Former Congresswoman Gabrielle Giffords (D-AZ) and her husband, retired astronaut Mark Kelly, claim not to be “gun control” advocates, despite their aggressive lobbying for most of the gun control movement’s favorite infringements on that which shall not be infringed.
From banning 11-round and larger magazines, to outlawing gun commerce over the Internet, to outlawing private sales of firearms—none of those are “gun control,” they tell us. Instead, they say, they advocate “gun responsibility.”
The Super PAC that Giffords and Kelly started, in fact, has neither the words “gun” nor “control” in its name, calling itself “Americans for Responsible Solutions.” When interviewed by the West Orange Chronicle last August, Kelly stated that, “Nobody likes to be controlled” (a perhaps dubious assertion, judging from the way many people vote), and that the many gun owners who are responsible do not need to be regulated by the government.

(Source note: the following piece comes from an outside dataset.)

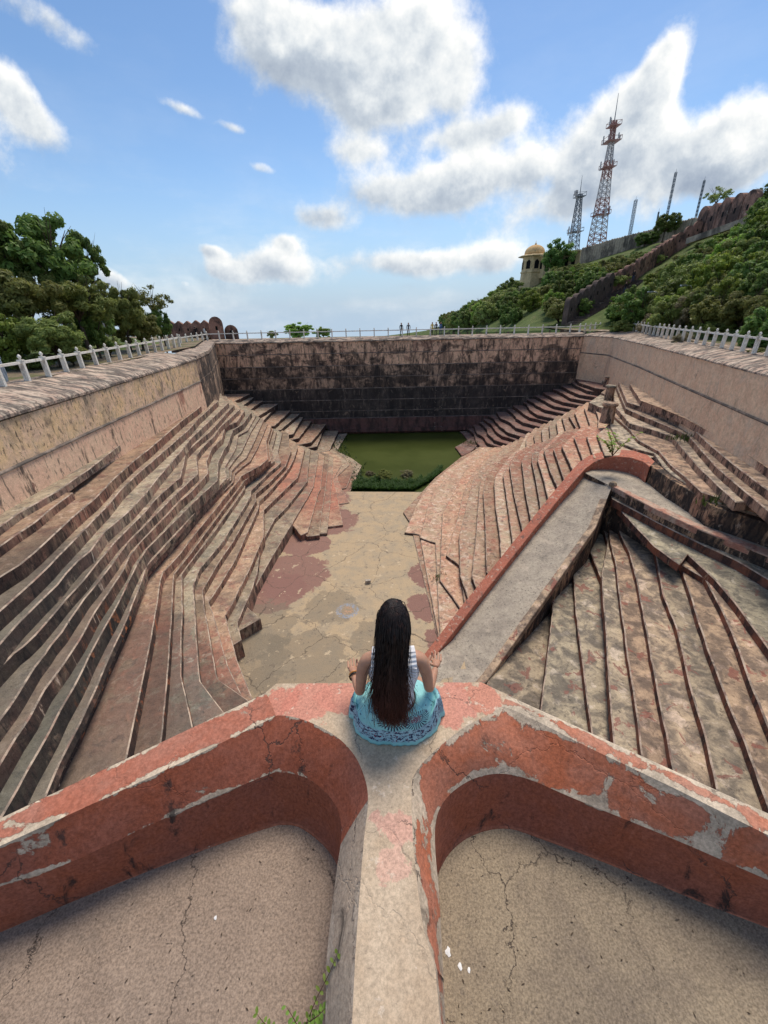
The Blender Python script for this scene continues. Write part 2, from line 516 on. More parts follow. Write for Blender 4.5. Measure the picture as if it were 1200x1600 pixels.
M_far_red = weathered('damp_red_stone', (0.20, 0.10, 0.085), (0.15, 0.09, 0.078), [(BLACK, 1.4, (1, 1, 0.3), 0.52, 0.1, 0.7)], bump=0.04, bscale=3)
M_seam = weathered('pale_mortar', (0.33, 0.26, 0.205), (0.22, 0.17, 0.14), [(DARK, 0.7, (1, 1, 1), 0.48, 0.08, 0.85)], bump=0.02)
M_rwall = weathered('buff_plaster', (0.84, 0.59, 0.39), (0.78, 0.51, 0.33), [
    (PALE, 0.7, (1, 1, 0.7), 0.58, 0.07, 0.4), (REDST, 0.25, (1, 1, 0.5), 0.60, 0.05, 0.35), (DARK, 3.0, (1, 1, 0.3), 0.66, 0.05, 0.6), (REDST, 0.6, (1, 1, 0.6), 0.68, 0.02, 0.7),
    (DARK, 0.9, (1, 1, 1), 0.66, 0.07, 0.4)], bump=0.03, bscale=6)
M_canal = weathered('channel_plaster', (0.43, 0.365, 0.285), (0.35, 0.295, 0.235), [(DARK, 9, (1, 1, 1), 0.60, 0.05, 0.75), (DARK, 0.8, (1, 1, 1), 0.60, 0.1, 0.4), (PALE, 1.2, (1, 1, 1), 0.62, 0.07, 0.5)], bump=0.02)
M_curb = weathered('red_curb_plaster', (0.44, 0.155, 0.10), (0.37, 0.14, 0.095), [
    (PALE, 4.5, (1, 1, 1), 0.60, 0.04, 0.6), (DARK, 3, (1, 1, 0.5), 0.62, 0.05, 0.7)], bump=0.03)
M_canal_wall = weathered('stained_channel_wall', (0.50, 0.335, 0.21), (0.43, 0.255, 0.16), [
    (BLACK, 1.0, (1, 1, 0.4), 0.47, 0.10, 0.9), (BLACK, 5, (1, 1, 0.35), 0.51, 0.06, 0.9), (PALE, 2, (1, 1, 0.5), 0.64, 0.04, 0.5)], bump=0.05)

# ------------------------------------------------------------------ the setting: ground, floor of the basin, water
Z_WATER, Z_FLOOR = -17.0, -16.6
FARY = 62.5
M_ground = weathered('earth', (0.26, 0.19, 0.13), (0.20, 0.15, 0.10), [((0.09, 0.11, 0.04), 0.5, (1, 1, 1), 0.52, 0.08, 0.8)], bump=0.05)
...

Well, great—but none of the legislation he and Giffords are pushing contains exemptions for the “responsible” gun owners. Kelly, in other words, has just admitted that he and his ideological allies are advocating the government regulation of people who need no such regulation.
Kelly and Giffords are, of course, far from the first to try to rebrand “gun control” as “responsibility.” Mike Beard, president of the very proudly rabid forcible citizen disarmament advocacy group Coalition to Stop Gun Violence (CSGV), once wrote a piece titled “Freedom vs. Responsibility,” in which he equated “responsibility” with restrictions on gun ownership and use.
He also characterized freedom and responsibility as opposites, saying that we as a nation “must maintain a very delicate balance between these two poles.” This is without even getting into how overwhelmingly his idea of a “very delicate balance” is weighted toward his definition of “responsibility.”
And there lies the heart of the fiction these people are hoping to pass as reality. Beard—and apparently Giffords and Kelly—would have us believe that freedom and responsibility are competing interests, and that the strengthening of one must come at the cost of the weakening of the other.
This, of course, is utterly false.
Responsibility cannot exist without freedom. One cannot be responsible for one’s actions if those actions are dictated from above. Without the freedom to make choices, and to reap the rewards of those choices that are good (responsible), and to suffer the consequences of those that are bad (irresponsible), people are robbed of both freedom and responsibility.
And this is exactly how those who favor governments over people like it. They refuse to trust their fellow man with either freedom or responsibility, and would instead harness the power of an unchecked government as a substitute for personal responsibility. New restrictions on gun ownership would do nothing to increase anyone’s responsibility. In fact, they would do exactly the opposite, as people are forced to surrender the most effective means of meeting their responsibility to defend their lives, families, and liberty.
Americans are now to abdicate that responsibility and leave it in the hands of the government—except that as the courts have ruled over and over again, the police cannot be held responsible for failing to protect anyone’s life.
The gun-ban zealots have long known the value of changing their terminology to better fall in line with changing public attitudes and perceptions. The Brady Campaign to Prevent Gun Violence once called itself Handgun Control, Inc. (and at the time made no secret of their eventual agenda of an outright ban of private ownership of handguns).
The Coalition to Stop Gun Violence at one time proudly bore the name National Coalition to Ban Handguns. Mike Beard, by the way, was the group’s president then as well. Are we to believe that banning handguns is not still at the top of the group’s most sacred wish list?
But as their perversion of the word “responsibility” shows, changing the terminology is no longer enough for them. Now they insist on changing the very meaning of words as it suits their agenda. This is because their problem is not one of “messaging.”
Gun rights advocates don’t resist their efforts because of the wording used by the gun-ban groups, but because what they are trying to do, no matter what they call it, is a threat to Americans’ ability to fulfill their responsibility as that which is necessary to the security of a free state.
Ironically, even the now falling-outof- favor term “gun control” has always been a less-than-honest sugarcoating of the reality of what these groups want. Their goal is, and always has been, forcible citizen disarmament. If “gun control” is no longer an easy sell, though, the more honest version has never been tolerable except to those who desire, like CSGV, a government monopoly on force.
They can refer to forcible citizen disarmament as “gun control,” despite the fact that what they are really demanding is for American citizens to surrender the control over one’s own life that comes with being armed against assailants.
When that term falls out of favor, they can switch to “gun safety,” despite the fact that defenselessness is anything but safe. They can call it “gun responsibility,” despite the fact that responsibility is exactly what they are taking away from the people. But they can do nothing to change the fact that to give in to their demands would be neither safe nor responsible.